I've obviously seen Tony Curtis over the years.  I can't honestly say he ever made a big impression on me.  I remember seeing 'The Boston Strangler'  & being surprised how good he was.  And I remember him in 'Some Like it Hot' which I never saw as brilliant as others saw it.  Other than that, I'm hot sure I could name another movie, even though I just read a book that listed them all.  But after 'The Defiant Ones' I decided to check his book out of the library & read about his life.  And what a trip.

He was born Bernard Schwartz into poverty in 1925.  His parents were Hungarian Jew immigrants. His dad was a tailor, his mom a homemaker.   He was the oldest of 3 boys.  His mother was apparently violent & schitzophrenic although he mostly skimmed over that last part.  At age 13, (now) Tony's 9 year old brother Julius was killed in a car accident in NYC.   Tony grew up avoiding school & trying to scrape by for money to go to the movies.  He had no high school degree & later joined the Navy in WWII.  After he was discharged, he went to drama school on the GI Bill.  After some stage work, he met some people who offered him some small parts in the movies.  He ended up leaving NY & heading to California to be a "star". 

Along the way, if you believe what you read, he had sex with every other female in America.

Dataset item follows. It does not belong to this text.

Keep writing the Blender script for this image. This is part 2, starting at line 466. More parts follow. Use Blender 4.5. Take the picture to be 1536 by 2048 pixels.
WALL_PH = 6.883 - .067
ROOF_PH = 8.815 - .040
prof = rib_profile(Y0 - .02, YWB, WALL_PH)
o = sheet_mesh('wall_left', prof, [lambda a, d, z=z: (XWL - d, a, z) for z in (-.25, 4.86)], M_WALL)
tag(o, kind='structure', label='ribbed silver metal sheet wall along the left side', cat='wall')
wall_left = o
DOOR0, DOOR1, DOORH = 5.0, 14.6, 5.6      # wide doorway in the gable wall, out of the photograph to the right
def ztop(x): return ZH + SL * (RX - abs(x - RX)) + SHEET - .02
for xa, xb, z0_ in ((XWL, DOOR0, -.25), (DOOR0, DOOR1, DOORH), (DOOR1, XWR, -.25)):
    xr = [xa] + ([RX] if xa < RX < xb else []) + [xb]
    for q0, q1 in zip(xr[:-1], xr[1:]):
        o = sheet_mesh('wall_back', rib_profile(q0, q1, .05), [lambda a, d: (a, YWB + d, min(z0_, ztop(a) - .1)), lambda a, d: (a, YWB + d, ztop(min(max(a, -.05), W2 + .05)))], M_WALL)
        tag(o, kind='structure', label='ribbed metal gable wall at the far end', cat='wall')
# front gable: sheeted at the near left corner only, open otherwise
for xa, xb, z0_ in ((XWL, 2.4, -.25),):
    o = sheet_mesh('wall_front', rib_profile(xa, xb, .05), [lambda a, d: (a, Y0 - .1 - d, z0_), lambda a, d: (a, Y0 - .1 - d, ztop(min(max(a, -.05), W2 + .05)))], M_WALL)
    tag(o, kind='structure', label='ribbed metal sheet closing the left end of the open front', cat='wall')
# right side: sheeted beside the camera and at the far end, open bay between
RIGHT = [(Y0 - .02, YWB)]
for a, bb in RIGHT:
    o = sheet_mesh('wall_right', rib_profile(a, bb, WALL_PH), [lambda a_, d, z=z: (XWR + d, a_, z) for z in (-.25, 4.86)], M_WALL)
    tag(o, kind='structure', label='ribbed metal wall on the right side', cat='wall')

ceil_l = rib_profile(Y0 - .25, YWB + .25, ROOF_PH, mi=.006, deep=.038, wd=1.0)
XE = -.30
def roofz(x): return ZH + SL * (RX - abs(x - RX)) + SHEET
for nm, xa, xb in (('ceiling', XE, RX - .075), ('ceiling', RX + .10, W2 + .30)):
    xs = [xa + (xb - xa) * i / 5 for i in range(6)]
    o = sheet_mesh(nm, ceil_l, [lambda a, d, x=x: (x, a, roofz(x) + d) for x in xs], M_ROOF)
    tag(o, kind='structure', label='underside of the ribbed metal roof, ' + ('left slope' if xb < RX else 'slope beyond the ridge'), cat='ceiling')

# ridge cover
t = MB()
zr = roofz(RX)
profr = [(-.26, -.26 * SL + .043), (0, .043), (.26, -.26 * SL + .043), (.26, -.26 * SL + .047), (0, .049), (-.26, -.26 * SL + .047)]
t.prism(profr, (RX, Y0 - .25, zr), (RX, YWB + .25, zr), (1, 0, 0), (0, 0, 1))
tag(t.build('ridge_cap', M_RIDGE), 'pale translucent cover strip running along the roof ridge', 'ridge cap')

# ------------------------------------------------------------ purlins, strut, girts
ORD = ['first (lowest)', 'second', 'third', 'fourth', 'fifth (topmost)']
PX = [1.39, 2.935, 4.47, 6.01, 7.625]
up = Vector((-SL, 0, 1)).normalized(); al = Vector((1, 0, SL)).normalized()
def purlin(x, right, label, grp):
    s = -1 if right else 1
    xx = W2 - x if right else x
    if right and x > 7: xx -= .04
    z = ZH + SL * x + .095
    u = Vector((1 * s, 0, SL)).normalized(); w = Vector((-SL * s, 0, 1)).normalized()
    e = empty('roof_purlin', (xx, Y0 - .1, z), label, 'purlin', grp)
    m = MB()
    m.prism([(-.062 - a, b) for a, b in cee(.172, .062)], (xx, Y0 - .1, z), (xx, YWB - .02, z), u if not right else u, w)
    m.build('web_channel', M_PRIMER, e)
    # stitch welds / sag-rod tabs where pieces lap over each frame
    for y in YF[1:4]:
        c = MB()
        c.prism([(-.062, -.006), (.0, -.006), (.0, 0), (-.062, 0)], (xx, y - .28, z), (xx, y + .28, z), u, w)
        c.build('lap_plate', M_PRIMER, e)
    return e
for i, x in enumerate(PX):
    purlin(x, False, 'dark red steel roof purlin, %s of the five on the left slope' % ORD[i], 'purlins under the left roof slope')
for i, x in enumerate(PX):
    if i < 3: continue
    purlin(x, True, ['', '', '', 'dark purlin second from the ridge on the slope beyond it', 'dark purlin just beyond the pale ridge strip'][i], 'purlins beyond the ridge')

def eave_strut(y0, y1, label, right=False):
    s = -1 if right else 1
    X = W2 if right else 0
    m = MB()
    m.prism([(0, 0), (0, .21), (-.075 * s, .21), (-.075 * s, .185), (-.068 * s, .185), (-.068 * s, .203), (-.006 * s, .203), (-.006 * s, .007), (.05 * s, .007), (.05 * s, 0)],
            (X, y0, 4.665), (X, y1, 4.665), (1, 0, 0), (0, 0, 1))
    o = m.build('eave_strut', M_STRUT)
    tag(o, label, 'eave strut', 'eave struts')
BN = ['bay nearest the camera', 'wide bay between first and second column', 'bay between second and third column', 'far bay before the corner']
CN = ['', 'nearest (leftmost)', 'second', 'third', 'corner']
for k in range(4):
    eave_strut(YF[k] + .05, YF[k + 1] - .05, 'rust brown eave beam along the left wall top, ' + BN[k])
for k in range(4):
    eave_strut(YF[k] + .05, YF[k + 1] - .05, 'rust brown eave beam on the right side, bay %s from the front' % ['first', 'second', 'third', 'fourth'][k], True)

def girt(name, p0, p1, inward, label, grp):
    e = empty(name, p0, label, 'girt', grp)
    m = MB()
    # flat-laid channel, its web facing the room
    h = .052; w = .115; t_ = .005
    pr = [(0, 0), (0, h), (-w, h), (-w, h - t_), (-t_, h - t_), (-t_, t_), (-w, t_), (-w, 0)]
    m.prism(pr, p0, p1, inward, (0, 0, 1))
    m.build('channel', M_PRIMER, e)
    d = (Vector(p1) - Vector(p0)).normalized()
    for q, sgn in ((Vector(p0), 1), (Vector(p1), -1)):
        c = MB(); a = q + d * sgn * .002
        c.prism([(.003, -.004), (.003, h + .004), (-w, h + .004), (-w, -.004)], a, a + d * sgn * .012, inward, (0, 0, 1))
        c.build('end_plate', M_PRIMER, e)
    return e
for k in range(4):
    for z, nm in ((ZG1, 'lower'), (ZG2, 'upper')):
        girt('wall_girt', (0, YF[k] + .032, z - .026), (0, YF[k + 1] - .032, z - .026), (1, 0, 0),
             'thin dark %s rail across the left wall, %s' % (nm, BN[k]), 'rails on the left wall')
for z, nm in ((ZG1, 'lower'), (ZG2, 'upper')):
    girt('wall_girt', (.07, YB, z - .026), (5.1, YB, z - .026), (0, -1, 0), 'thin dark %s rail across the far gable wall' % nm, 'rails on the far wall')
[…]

Apparently women would just see him on the street & think he was the most handsome thing on the planet & have sex with him.  All of the women in the movies wanted him, except Piper Laurie & Shelley Winters.  Ok, maybe there were a couple more but according to him, not many.  He had six wives but had no fault in the demise of any of his marriages, according to him.  He tomcatted around on every wife from day one but when a wife LOOKED somewhere else (maybe more) he was being "cuckolded".  He justified his cheating by saying it never meant anything & he was discreet.  And of course he was "madly in love".  Seriously, what a horndog.  And of course, it doesn't help that as he aged, he married children.  First wife Janet Leigh was 23 when they first married & he was 25.  Then after his divorce from her, he waas 37, 2nd bride was 18.  3 more wives were in 20s & oldest was 33.  So basically, no matter how old he got, when the wife hit about 30, to quote Gemma on 'Sons of Anarchy', his dick went on a cheerleader hunt.

According to him, his career should have been better because, he was, after all, the handsomest & best actor in Hollywood.  And at 60 he was lamenting agism in his business.  Of course, that happens at 40 for the women.  And in his mind the lack of adoration & movie parts & awards was because everyone in Hollywood was an Anti-Semenite.  While I don't doubt one bit that may have been part of it, I tend to believe it was more because he was a tool.  He claimed he was the ultimate professional who knew everything there was to know about movies & no one else knew anythinng.  I can only imagine he was probably more trouble than he was worth. 

To go with the 6 wives, he had 6 kids too that it appears he had a don't-I-know-you-from-somewhere relationships.   And when he died, he named the 5 surviving children by name & publically disowned them.  His last wife walked away with all the money. 

What an American prince.

I can honestly say, after this book, I have gone from apathy for Tony Curtis to a solid dislike. 

The book was enlightening for sure. And not in a good way.